После долгих совещаний югу Бретани было отдано предпочтение перед севером, и решили выбрать бухту Киберон, одну из лучших и самых безопасных в Европе, притом хорошо известную англичанам, потому что они долго стояли там на якоре. Пока экспедиция отправлялась, Сидней Смит и лорд Корнуоллис угрожали всему берегу, чтобы обмануть республиканцев насчет настоящего пункта высадки, а лорд Бридпорт с эскадрой, ставшей у острова Уэссан, охранял эскадру Уоррена.

Французский флот в Атлантике перестал быть ведущим после несчастной прошлогодней крейсировки, во время которой брестский флот сильно пострадал от непогоды. Тем не менее Вилл аре-Жуайёзу отдали приказ выйти из Бретани с девятью линейными кораблями, стоявшими там на якоре, чтобы соединиться с отрядом, блокированным в Бель-Иле. Он исполнил это, а потом гонялся за несколькими английскими судами и уже возвращался в Брест, когда внезапный шквал разбросал его эскадру. Адмирал потерял много времени, собирая ее, и в этот промежуток встретил экспедицию, направлявшуюся к французским берегам. Он был сильнее и мог бы захватить ее всю; но коммодор Уоррен, заметив опасность, поднял все свои паруса, конвой расставил несколько поодаль, так, чтобы он имел вид второго отряда, и послал два катера разыскивать большую эскадру лорда Бридпорта.

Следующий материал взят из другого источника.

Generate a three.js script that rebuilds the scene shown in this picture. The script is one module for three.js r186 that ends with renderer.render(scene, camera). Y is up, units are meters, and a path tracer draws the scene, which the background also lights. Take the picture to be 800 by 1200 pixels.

Вилларе, не надеясь сразиться с выгодой для себя, опять направился, согласно инструкциям, к Бресту. Но тут лорд Бридпорт подошел к французским кораблям и немедленно напал на них. Всё это происходило 23 июня (5 мессидора). Вилларе решил строиться по «Александру», а так как это был плохой ходок, то флот потерял бездну времени в маневрах. Вся линия пришла в смятение. Адмирал потерял три корабля – «Александра», «Грозного» и «Тигра» – и не мог даже добраться до Бреста, а вынужден был остановиться в Лорьяне.

Экспедиция, в самом начале отличившись этой победой, направилась к бухте Киберон. Часть эскадры подошла к Бель-Илю и от имени французского короля пригласила гарнизон сдаться, но в ответ получила от коменданта, генерала Букре, только пушечные выстрелы и бросила якорь в бухте 25 июня (7 мессидора).

Пюизе получил сведения, что на берегу мало войска, и хотел высадиться немедленно. Граф д’Эрвильи, человек храбрый, умевший поддержать в полку отличную дисциплину, но неспособный руководить целой военной операцией, а главное – крайне щепетильный относительно долга и начальнической власти, объявил, что командует войсками именно он, а потому ответственен перед английским правительством и не станет рисковать войсками, пуская их на неприятельский и незнакомый берег, предварительно не сделав рекогносцировки. Д’Эрвильи потерял целый день, водя подзорной трубой по всему берегу и, хотя не видел ни единого солдата, однако не позволил войскам высадиться. Он согласился, только когда Пюизе и Уоррен решили, что высадка необходима, и 27 июня (9 мессидора) безумные, ослепленные французы с шумной радостью ступили на родную землю, которой принесли междоусобную войну и на которой их ожидала столь печальная участь.

Бухта, в которой стала эскадра, образуется с одной стороны берегом Бретани, с другой – полуостровом, имеющим около мили в длину и около двух в ширину. Это и есть знаменитый Киберонский полуостров. Он соединен с материком узкой песчаной полосой, или перешейком, называемым Ла Фалез. Форт Пентьевр, находящийся между полуостровом и этой полосой, защищает доступ к нему со стороны суши. В форте стоял гарнизон из семисот человек. Бухта, образуемая полуостровом и берегом, представляла судам один из безопаснейших и уютнейших рейдов во всей Европе.

Экспедиция высадилась в глубине бухты, близ деревни Карнак. В это же самое время несколько бретонских вождей – дю Буа-Вертело, д’Аллегре, Жорж Кадудаль и Мерсье, – предуведомленных Тентеньяком, пришли встречать ее со своими сторонниками, разогнали небольшие береговые отряды, оттеснили их от моря и сами заняли берег. С ними были 4–5 тысяч человек, закаленных, но дурно вооруженных, дурно одетых, не соблюдавших строя и вообще походивших больше на разбойников, чем на солдат. К шуанам присоединились окрестные поселяне с криками «Да здравствует король!». Они тащили яйца, кур и всякого рода провизию армии-избавительнице, явившейся для того, чтобы возвратить им веру и государя.

1Басвиль Никола-Жан-Жозеф – посол Франции при папском дворе; во время беспорядков в Риме в 1793 году его растерзала толпа. – Прим. ред.